For the rest, digital is becoming the norm and I appreciate Tyson's sentiments (* at another former station of mine) about the pre-building of digital playlists rendering the DJ irrelevant, when even well-trained digital native millennial generation college students will generally opt to play far less CD/vinyl/cassette library material in their shows because they're just more familiar with scrolling and throwing together a single playlist that way.

It's truly not easy to plan a hybridized radio show incorporating digitally serviced material and physical media. I used to burn the digital files onto a single CD for every show, print a label, and then keep myself in the physical realm, with notes made about digital releases for my talk breaks. Someone else might take the opposite tact and pre-rip the CD/vinyl to digital before planning a show.

Radio station studio engineers and programming directors need to consider these strategies and provide accessible ways for DJs to fluently incorporate both realms of music AND information.

One of these days I gotta make it out to a conference, this sounded like a great panel. Thanks for making me feel like part of the conversation.

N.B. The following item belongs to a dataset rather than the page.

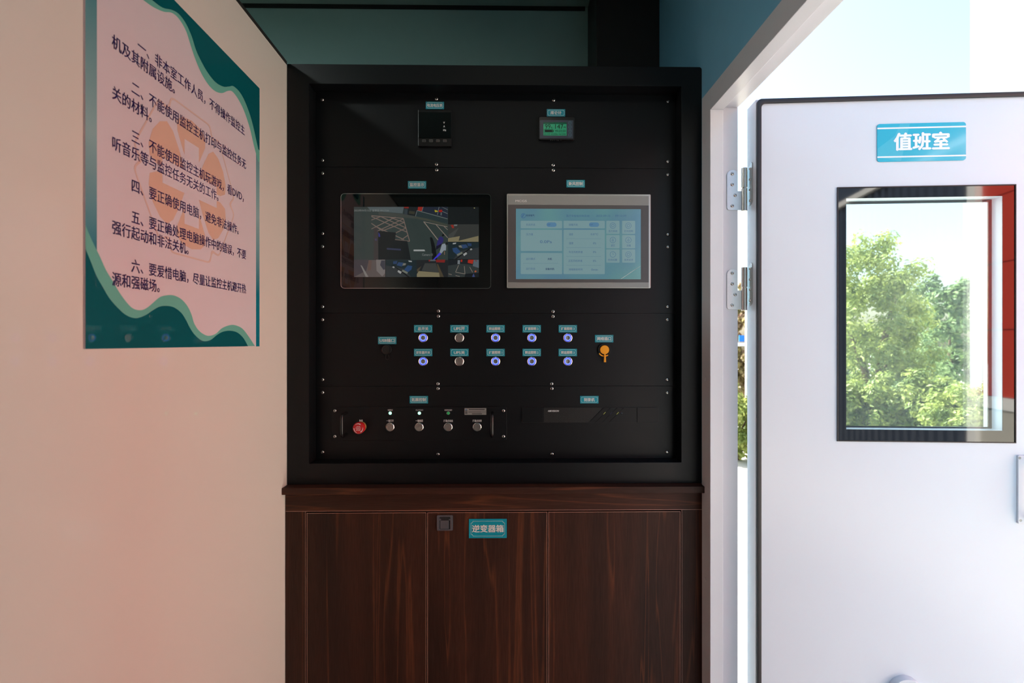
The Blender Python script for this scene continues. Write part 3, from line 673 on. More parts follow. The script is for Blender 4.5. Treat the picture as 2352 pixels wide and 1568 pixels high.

Cheers from Chico where I'm currently station-less.

Jennifer Waits said...

Thanks Logan 5! This digital revolution thing is pretty interesting and just want to make sure you know that this particular panel discussion that you commented on was from October 2008. Surprisingly the conversation at the UCRN conference a few weeks ago (that I just posted on today)touched on many of the same conflicts.

And, then I get all cranky on the digital situation in my article in PopMatters (which came out this week).

It's clear to me that many DJs still love physical music and the massive and lovingly cared for record libraries at places like KALX attest to that.